* EXERCISE DETAILS
Return only the count of lines in which the word "pixels" appears.
::::::::
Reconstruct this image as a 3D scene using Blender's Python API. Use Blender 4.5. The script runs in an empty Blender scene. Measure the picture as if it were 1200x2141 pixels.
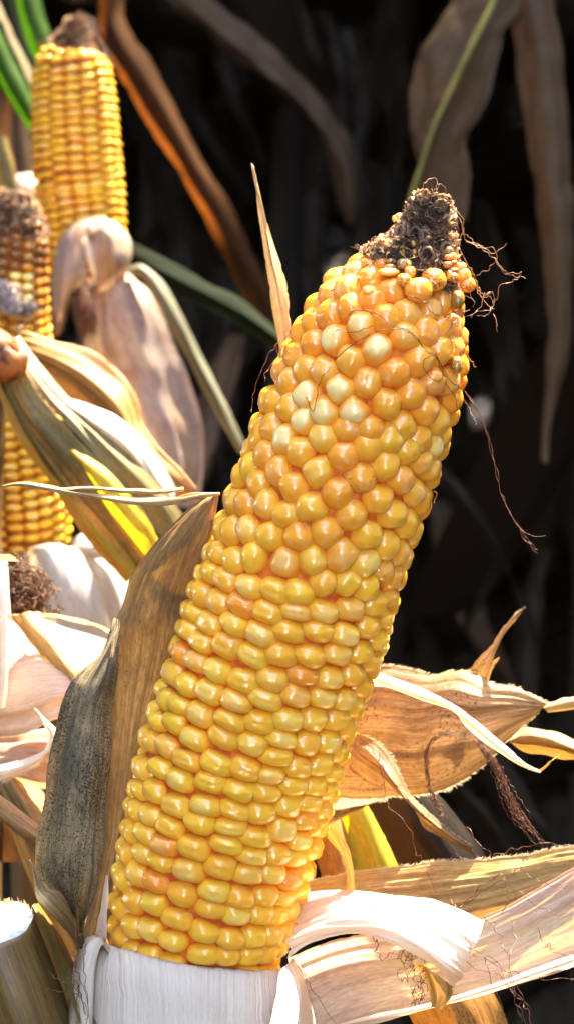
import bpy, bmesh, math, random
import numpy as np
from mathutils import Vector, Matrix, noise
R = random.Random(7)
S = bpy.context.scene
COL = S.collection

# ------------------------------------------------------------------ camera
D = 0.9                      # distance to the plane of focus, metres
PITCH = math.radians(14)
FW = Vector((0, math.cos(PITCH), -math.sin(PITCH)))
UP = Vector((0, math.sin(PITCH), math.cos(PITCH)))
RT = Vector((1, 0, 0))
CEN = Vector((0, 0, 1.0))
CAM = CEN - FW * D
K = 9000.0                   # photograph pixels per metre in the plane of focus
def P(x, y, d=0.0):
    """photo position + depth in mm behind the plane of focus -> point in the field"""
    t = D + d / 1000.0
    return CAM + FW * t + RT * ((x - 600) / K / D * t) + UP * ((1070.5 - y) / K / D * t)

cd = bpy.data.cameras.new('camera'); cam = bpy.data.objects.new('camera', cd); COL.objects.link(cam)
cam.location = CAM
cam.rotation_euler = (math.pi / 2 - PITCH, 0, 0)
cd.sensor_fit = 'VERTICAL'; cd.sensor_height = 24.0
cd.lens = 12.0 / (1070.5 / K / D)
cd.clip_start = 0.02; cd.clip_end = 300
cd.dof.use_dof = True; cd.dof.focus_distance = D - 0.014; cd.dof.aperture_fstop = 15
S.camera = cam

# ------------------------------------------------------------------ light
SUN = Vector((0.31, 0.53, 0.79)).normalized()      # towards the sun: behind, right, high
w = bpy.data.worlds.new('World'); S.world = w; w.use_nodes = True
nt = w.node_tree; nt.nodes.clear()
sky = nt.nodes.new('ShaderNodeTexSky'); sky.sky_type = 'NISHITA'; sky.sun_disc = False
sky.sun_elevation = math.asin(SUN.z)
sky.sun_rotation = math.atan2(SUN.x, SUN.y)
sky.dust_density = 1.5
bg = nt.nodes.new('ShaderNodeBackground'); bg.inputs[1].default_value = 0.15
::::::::
* RESPONSE BELOW
2